How we can reverse the financialisation of the care sector

The care sector is only one example of how financialisation - the turning of society to serve finance, rather than seeing finance serve society is a leader, in the wrong direction

Care sector

Natalie Bennett is a Green Party peer and a Contributing Editor to Left Foot Forward

Predatory and rent-seeking financial practices carried out by investment firms have placed unmanageable financial and human costs on our care sector. An issue that I first learnt about from a brilliant report in 2016.

Since then, the issue has become a staple on the pages of the Financial Times, as a pair to that publication’s increasing attacks on the privatized water companies.

Labour’s Lord Sikka last week in the House of Lords initiated a series of questions to the minister that highlighted some of the worst abuses in financialised care homes, where profit is placed above care, raning from “HC-One siphoning off 20% of its revenues to offshore affiliates through intra-group transactions, leaving very little for front-line services”, to the industry average figure for such practices, cited as 16% by the Lib Dem’s Baroness Brinton.

The crisis is here, and obvious, only highlighted by the recent Panorama expose of HC-One taking government aid and dividend payments at the same time.

What’s been achingly lacking, however, is solutions to how we stop the ever growing financialisation of our care sector. How might this out of control sector be reined in? What happens when it crashes and burns, as several major chains already have – Southern Cross in 2011 and Four Seasons Health Care in 2019?

We know residents forced to move suffer – and all too often die (although this was apparently news to Health Minister Lord Kamall in response to my question last week) – and where will they go to in a major crash of multiple owners, or even one of the largest?

Amendments to the Health and Care Bill I’ll be presenting today – relying on the work of the All Party Parliamentary Group on Limits to Growth are, I believe, one of the first serious attempts to find a way forward.

One takes what could be a deeply dangerous element in the government’s Health and Care Bill (Clause 141), a provision allowing government support for private care facilities (which it can’t do now) and adds a provision that such funds could not be used for making payments on the debt obligations of for-profit bodies or distributions to shareholders – huge payouts highlighted in last week’s debate.

That takes us further, to a potential solution to the problem that revelatory 2016 report considered essentially unsolvable – how to unwind the disastrous privatisation of care that dates back to the 1980s.

What Clause 141 might then be used for is to re-establish crashed hedge-fund owned homes as worker cooperatives, social enterprises or returned to local authority or charity hands.

My second amendment picks up a point I often make – that a foundation for tackling our out-of-control financial sector and ensuring companies pay fair taxes is country-by-country reporting.

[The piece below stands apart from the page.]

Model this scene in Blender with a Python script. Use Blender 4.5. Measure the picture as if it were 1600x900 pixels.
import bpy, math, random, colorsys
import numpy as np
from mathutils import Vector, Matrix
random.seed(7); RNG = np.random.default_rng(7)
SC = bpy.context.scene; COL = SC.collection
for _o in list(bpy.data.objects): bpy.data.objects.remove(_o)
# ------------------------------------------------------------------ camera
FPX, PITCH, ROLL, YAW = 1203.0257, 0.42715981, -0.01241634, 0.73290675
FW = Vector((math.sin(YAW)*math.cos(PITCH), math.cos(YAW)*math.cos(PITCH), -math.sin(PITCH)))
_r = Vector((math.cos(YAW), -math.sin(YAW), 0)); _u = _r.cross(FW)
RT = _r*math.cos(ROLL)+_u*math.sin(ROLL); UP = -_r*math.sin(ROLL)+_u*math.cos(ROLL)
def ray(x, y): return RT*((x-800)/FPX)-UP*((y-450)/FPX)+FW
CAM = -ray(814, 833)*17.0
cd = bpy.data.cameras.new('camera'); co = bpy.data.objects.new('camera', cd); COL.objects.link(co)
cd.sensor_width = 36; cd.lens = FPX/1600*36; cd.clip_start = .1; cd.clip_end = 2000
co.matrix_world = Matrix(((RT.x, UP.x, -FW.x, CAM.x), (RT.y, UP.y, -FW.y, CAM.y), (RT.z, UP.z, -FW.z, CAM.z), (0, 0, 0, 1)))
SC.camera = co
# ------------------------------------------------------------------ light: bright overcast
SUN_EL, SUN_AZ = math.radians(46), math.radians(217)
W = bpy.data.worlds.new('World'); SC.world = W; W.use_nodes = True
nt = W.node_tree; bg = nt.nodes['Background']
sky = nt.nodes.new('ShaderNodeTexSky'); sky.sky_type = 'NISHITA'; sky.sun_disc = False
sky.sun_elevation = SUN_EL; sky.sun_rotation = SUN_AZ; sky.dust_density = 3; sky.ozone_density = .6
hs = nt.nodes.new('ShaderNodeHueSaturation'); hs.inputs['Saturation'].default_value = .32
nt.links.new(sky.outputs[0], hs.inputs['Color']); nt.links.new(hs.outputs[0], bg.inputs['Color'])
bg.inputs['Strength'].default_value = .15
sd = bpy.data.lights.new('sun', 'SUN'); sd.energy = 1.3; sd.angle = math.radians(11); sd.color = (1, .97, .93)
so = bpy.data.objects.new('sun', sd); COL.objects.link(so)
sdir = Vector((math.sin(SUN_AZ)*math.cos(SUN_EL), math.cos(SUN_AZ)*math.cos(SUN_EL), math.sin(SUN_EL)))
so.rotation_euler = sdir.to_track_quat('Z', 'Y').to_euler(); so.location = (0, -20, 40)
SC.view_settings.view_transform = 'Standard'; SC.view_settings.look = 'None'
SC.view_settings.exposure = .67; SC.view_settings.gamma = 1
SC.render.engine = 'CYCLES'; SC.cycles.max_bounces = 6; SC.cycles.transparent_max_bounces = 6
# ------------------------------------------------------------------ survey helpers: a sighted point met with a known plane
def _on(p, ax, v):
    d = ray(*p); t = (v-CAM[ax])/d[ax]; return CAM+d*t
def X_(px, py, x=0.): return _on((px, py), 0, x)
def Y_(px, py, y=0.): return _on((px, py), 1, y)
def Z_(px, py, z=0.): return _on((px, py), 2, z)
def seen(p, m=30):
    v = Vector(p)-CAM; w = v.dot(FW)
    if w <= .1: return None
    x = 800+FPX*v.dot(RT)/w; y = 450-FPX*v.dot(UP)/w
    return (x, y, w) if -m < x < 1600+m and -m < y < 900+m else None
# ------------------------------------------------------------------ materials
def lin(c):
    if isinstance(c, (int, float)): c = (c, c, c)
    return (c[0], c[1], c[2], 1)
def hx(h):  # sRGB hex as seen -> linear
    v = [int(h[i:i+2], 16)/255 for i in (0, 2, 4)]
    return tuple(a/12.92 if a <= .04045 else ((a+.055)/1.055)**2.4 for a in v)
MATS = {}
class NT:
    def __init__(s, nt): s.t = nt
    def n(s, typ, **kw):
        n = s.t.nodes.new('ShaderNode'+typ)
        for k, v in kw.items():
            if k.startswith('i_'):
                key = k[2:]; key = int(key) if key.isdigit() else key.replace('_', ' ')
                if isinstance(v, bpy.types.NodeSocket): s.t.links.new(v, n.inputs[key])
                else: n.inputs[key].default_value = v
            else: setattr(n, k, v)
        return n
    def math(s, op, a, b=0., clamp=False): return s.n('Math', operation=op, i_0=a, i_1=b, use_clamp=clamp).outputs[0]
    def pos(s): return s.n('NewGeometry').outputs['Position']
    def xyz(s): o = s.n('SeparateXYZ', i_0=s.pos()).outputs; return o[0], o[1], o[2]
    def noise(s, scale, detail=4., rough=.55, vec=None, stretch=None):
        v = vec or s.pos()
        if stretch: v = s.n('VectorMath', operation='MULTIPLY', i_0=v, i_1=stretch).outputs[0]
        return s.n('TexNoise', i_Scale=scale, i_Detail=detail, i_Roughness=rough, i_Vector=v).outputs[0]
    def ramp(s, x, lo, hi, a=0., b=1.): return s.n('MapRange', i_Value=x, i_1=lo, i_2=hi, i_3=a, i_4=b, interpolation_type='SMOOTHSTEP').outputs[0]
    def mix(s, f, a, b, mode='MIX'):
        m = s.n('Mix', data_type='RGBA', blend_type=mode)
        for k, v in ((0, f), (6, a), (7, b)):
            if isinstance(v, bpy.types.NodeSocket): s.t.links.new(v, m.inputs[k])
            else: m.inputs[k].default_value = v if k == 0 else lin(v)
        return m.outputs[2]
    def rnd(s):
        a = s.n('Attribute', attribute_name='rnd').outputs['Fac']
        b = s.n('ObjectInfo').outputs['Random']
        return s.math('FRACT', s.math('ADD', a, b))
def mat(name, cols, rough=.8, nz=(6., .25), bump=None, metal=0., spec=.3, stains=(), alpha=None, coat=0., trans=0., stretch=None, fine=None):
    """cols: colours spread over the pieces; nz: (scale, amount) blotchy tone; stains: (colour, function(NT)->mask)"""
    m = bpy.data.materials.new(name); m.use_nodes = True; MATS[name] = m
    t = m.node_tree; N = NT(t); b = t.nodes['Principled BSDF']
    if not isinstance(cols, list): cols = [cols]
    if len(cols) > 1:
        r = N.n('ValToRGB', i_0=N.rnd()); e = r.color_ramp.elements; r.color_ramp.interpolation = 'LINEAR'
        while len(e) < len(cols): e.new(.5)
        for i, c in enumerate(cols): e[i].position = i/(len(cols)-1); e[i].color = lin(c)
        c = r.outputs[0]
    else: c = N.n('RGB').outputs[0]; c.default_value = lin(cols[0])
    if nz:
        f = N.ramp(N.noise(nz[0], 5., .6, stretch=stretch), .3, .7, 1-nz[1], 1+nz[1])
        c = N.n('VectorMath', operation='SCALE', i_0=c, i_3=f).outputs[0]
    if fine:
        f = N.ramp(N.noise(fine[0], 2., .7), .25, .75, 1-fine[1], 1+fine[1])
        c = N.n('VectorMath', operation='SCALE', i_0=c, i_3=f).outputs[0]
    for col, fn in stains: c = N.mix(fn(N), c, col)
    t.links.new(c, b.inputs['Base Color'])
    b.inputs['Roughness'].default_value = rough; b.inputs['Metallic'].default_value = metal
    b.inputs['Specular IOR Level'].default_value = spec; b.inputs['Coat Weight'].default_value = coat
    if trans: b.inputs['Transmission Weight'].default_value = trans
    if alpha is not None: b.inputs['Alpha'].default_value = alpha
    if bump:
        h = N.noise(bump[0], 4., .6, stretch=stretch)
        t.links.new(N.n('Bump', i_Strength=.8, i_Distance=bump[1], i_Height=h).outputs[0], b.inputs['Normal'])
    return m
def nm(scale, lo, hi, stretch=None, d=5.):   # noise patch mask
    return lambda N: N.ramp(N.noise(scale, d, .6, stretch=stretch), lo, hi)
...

It would require that any related companies within the same corporate group that are registered offshore, would be under the same financial reporting and publication requirements as those bodies registered in the UK. That means expenditure on dividends, directors’ fees, interest payments, and similar would have to be declared.

Those two practical elements are not a complete solution, but a start, so that’s why they are combined with a review to see what more is needed. That lines me up – unusually – with former Conservative Health Secretary Jeremy Hunt, who was also calling for a review of care home funding at the end of last year.

The care sector, with its low pay, exploitative conditions for workers, declining conditions for residents – some of the most vulnerable people in our society – is only one example of how financialisation – the turning of society to serve finance, rather than seeing finance serve society – is a leader, in the wrong direction. We could use the Health and Care Bill to start to turn that around.